Vessels move in quickly, maneuver expertly, rescuing the few dazed survivors from the oil-flecked foam and debris that has so suddenly replaced the Hammann. The salvage party on the Yorktown, abruptly disrupted from their succor, slide down the lines like a swarm of ants to the rescue vessels. The destroyers careen in their fast turns, with following white foam far above their fantails, dash off to converge on the submerged Jap. With grim persistence they attack with depth charges all afternoon, one pattern of ashcans bringing up heavy oil. At 6:45 dense Diesel smoke is seen at 19,000 yards, and quickly identified as an enemy sub running away on the surface. The destroyers give chase, opening fire and finally forcing her to dive under a hail of straddling shells. They search until three in the morning, finding a large oil slick, Diesel odor.

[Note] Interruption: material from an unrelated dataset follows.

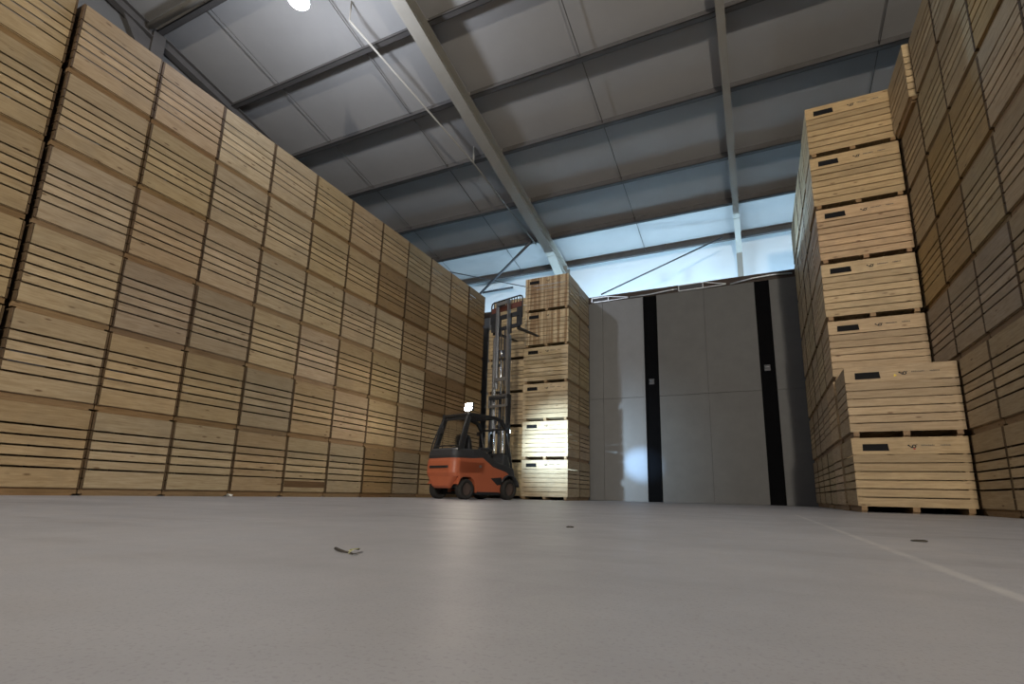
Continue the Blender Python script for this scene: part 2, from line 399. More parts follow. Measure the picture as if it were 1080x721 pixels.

Midnight ushers in June 7th—the battle of Midway is over and won, with the Japanese fleet in rout to the westward. The ships that came to save the Yorktown lie in a circle around the deathbed of the dying Amazon. She has come out patched from her last bold engagements, to add new laurels to the name of battle that she bears. The Yorktown helped tremendously to make this battle another salty Waterloo for our enemies.

After slowly capsizing to port at 0501, June 7th, in about 30º—36' N, 176º—34' W, the USS Yorktown sinks.